“He dado dos varas a tu mano, y te aprecio porque usaste la del amor. Pero el amor, que es potente también sobre la Potencia de Dios, cae como piedrecilla lanzada contra la roca cuando se dirige a algunos que tienen la apariencia de hombre, pero son demonios con el corazón de piedra. Golpea pues con la otra vara, y que sepan los fieles que tú no eres cómplice de las culpas de los grandes. Uno se hace cómplice también cuando no osa bramar contra sus infamias.
A tu maestro no le gustan las maldiciones y los fulgores. Pero hay momentos en los que hay que saberlos usar para persuadir no a los poderosos, cuyo ánimo poseído por Satanás es incapaz de ser persuadido, sino a los pobres del mundo, de que Dios y los justos de Dios no comparten ni apoyan los métodos y las prepotencias de quien ha superado toda medida y se cree un dios mientras que es sólo una fiera inmunda.
Habla, en nombre de la justicia que representas. Es la hora. Y que las multitudes sepan que mi doctrina no ha cambiado y que una es la Ley, que existe un solo Dios, que su primer mandamiento es el amor; que Él, aun, como en los siglos de los siglos precedentes a mi venida - en la que he confirmado la Ley - ordena no robar, no fornicar, no matar, no coger las cosas de los demás. Dilo a los ladrones de ahora, que no se conforman con una bolsa sino que roban almas a Dios y tierras a los pueblos; dilo a los fornicadores, a los grandes fornicadores de ahora, cuya fornicación no es la animal con una hembra sino la demoníaca con la potencia política; dilo a los asesinos de ahora, que se arrogan el derecho a matar a pueblos enteros después de haber matado en otros pueblos –los suyos – la fe en Dios, cualquier forma de honestidad, el amor al bien; dilo a los insaciables de ahora que, ávidos como chacales, asaltan donde está lo que les gusta y se permiten cualquier delito con tal de coger lo que no les pertenece...

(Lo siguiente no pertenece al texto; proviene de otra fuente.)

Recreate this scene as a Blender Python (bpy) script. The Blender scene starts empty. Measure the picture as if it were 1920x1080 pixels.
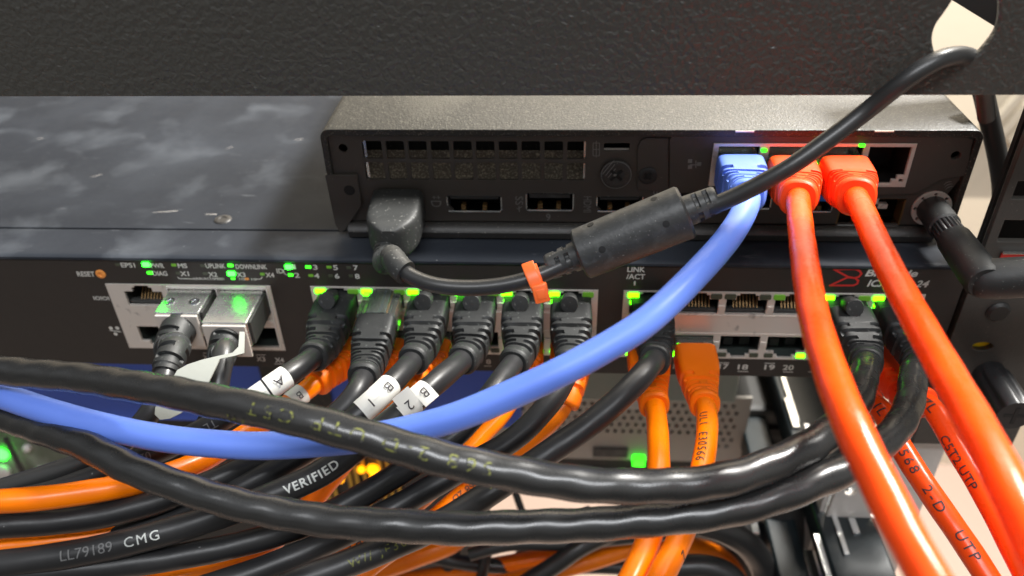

Hablar quiere decir dolor y, a veces, muerte. Pero acuérdate de mí. Yo soy más precioso que la alegría y que la vida, porque doy a quien me es fiel una alegría y una vida que no conocen fin ni medida.
Acuérdate de Mí que supe purificar mi Casa de las suciedades y seguir de frente un solo fin: La gloria de mi Padre. Esto me consiguió el odio, la venganza, la muerte, porque los que fueron tocados por mi furor encontraron un vendido que por treinta denarios me puso en su poder.
Siempre, entre los más fiables, tenemos un enemigo, un vendido. Pero no importa. El discípulo no es más que el Maestro y si Yo, sabiendo que el látigo de mis palabras, más que el látigo de cuerdas – medio simbólico más que real – me procuraba la muerte, he hablado, habla. Y si por amor hacia los hombres y hacia ti, yo he soportado un enemigo y un vendido y el horror de un beso de traición, tú, mi primero entre los hijos de ahora, no debes retraerte ante lo que ha sufrido el Maestro antes que tú...”
El texto anterior es, muy problemente, una confidencia del Señor – sólo los sabios del mundo son incapaces de reconocer su lenguaje – a la mística italiana María Valtorta. Una confidencia efectuada el 9 de diciembre de 1943, hace ahora sesenta y siete años y un mes, aproximadamente. Jesucristo adelantó para esta santa mujer la interpretación práctica de un aspecto relevante del capítulo once de Zacarías, que contiene las revelaciones proféticas concernientes a al momento inicial de la Pasión de la Iglesia. Es obvio que el Señor no se dirige únicamente al Papa Pío XII, entonces reinante, sino a varios “primeros” – no sólo al Papa, también a los cristianos convocados a la batalla definitiva - de éstos últimos tiempos, llamados a aceptar “el dolor y, a veces, la muerte” como precio por el testimonio de la Verdad.
El Papa Benedicto XVI ya se hizo eco, muy probablemente, de este texto cuando se refirió a las varas del pastor, glosando valientemente el salmo 23 (22) en su homilía del 11 de Junio pasado, con motivo de la clausura del Año Sacerdotal.
Lo que Jesucristo piensa está aquí tan claro que huelgan comentarios.